Sob a ação do Espírito, Jesus deixa claro que sua missão é a de aliviar o sofrimento humano; Ele reconstrói o ser humano ferido, fragilizado, privado de sua dignidade, sem poder dar direção à sua própria vida. Jesus “desce” em direção a tudo o que desumaniza as pessoas: os traumas, as experiências de rejeição e exclusão, as feridas existenciais, a falta de perspectiva frente ao futuro, o peso do legalismo e moralismo, a força de uma religião que oprime e reforça os sentimentos de culpa, as instituições que atrofiam o desejo de viver...
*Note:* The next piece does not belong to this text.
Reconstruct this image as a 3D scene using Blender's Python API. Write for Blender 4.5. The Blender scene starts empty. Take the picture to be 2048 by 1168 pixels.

Enfim, tudo aquilo que prejudica as pessoas, provoca miséria, tira a dignidade do homem e da mulher. Lucas destaca que “todos os que estavam na sinagoga tinham os olhos fixos n’Ele”.

E, ao “fixar os olhos n’Ele”, os ouvintes são movidos a ampliar o olhar e voltar-se para aqueles que são vítimas do sistema social e religioso de seu tempo. As pessoas percebem n’Ele um novo Mestre, cujo ensinamento desperta o assombro e a admiração.

Texto bíblico:  Lc 1,1-4;4,14-21

Na oração: Se o que fazemos e proclamamos, como cristãos, não é captado como algo bom e libertador pelos que mais sofrem, que Evangelho estamos anunciando? A que Jesus estamos seguindo? Quê espiritualidade estamos promovendo? Estamos caminhando na mesma direção que Jesus caminhou?

- Inspirado(a) na missão de Jesus, qual é sua missão no ambiente em que você vive? Família, trabalho, comunidade cristã, compromisso social...?

- Sua missão o(a) situa no horizonte do empobrecido, do excluído...?

- Na sinagoga de sua vida, o que prevalece? a preocupação com o rito, com a doutrina, com as leis... ou é lugar de abertura ao mundo do outro?